Chronique

Jean-Marie Machado & Dave Liebman

Eternal Moments

Jean-Marie Machado : p, Dave Liebman : Ss, Fl

Label / Distribution : Bee Jazz

Eternal Moments est la deuxième collaboration du duo Machado/Liebman, qui nous avait déjà gratifiés en 2008 d’un magnifique album consacré au fado, Caminando. Ces retrouvailles s’articulent autour de compositions de l’un et de l’autre, ainsi que d’une interprétation étonnamment moderne du « Réveil de la mariée » de Ravel, d’une reprise de Monk (« Ugly Beauty ») ainsi que d’un fado, « So a noitinha ». Soit une photographie de leur démarche artistique qui nous rappelle d’où ils viennent et nous en apprend sur la direction qu’ils prennent.

On sait Liebman à l’aise dans ce contexte d’échanges intimiste (il suffit pour s’en convaincre de réécouter ses magnifiques conversations avec Marc Copland), mais il semble ici avoir franchi une étape supplémentaire dans la pureté de la sonorité et l’esthétique du discours. Jamais loin du piano, ses volutes aériennes et inspirées tournent élégamment autours du thème et savent s’en éloigner pour mieux le metre en valeur. On citera notamment le titre d’ouverture, « Little Dog Waltz », où la liberté dont il jouit reste encadrée par les exigences de l’écriture. La flûte lui permet en outre de diversifier la couleur de ses interventions, celle-ci étant ici utilisée en introduction de deux titres, « Les yeux de Tangati » et « So a noitinha », cédant ensuite sa place au saxophone.

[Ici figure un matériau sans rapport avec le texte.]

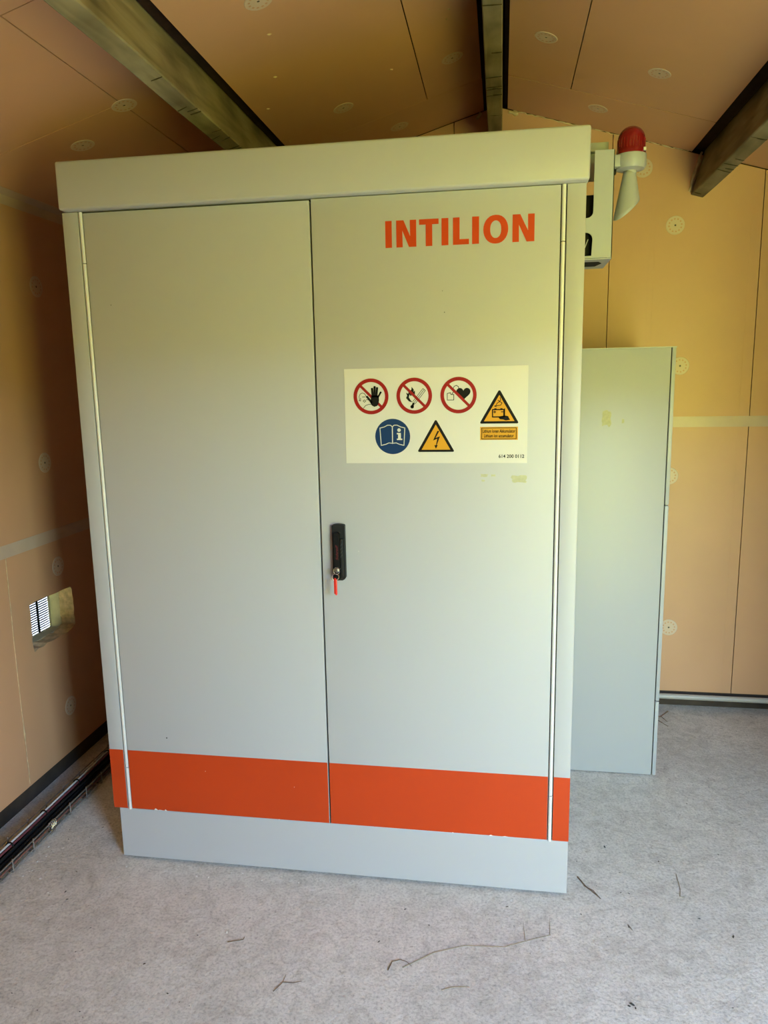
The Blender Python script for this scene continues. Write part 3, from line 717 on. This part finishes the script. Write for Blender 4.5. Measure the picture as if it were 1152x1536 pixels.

L’énergie n’est pas sacrifiée sur l’autel du lyrisme, comme en atteste la densité de son jeu sur « Le réveil de la mariée ».

Jean-Marie Machado, auteur d’une petite moitié du répertoire, brille autant par son travail d’écriture que par la justesse de son interprétation. Accompagnateur attentif et soliste remarquable, il trouve un équilibre délicat entre envolées lyriques et trame rythmique/harmonique. La finesse de son toucher et la pertinence de son placement servent idéalement cette musique empreinte de poésie. Machado évite l’écueil du remplissage à tout va, et l’économie de moyens lui permet ici de se concentrer sur l’essentiel : l’évocation d’un paysage sonore qui, à l’image de la pochette, est à la fois assez vaste pour laisser de la place au songe (et accessoirement à son partenaire), et suffisamment beau pour se suffire à lui-même. Un espace que Dave Liebman exploite sans nuire à sa profondeur de champ…

La musique d’Eternal Moments, légère, enivre par son évidence, berce l’auditeur jusque dans l’urgence, comme sur « Blue Spice », titre qui n’est pas sans évoquer Monk. La cohérence de l’ensemble force le respect, et la diversité des climats - de la douceur à l’emportement - apporte un relief bienvenu à cette magnifique proposition musicale.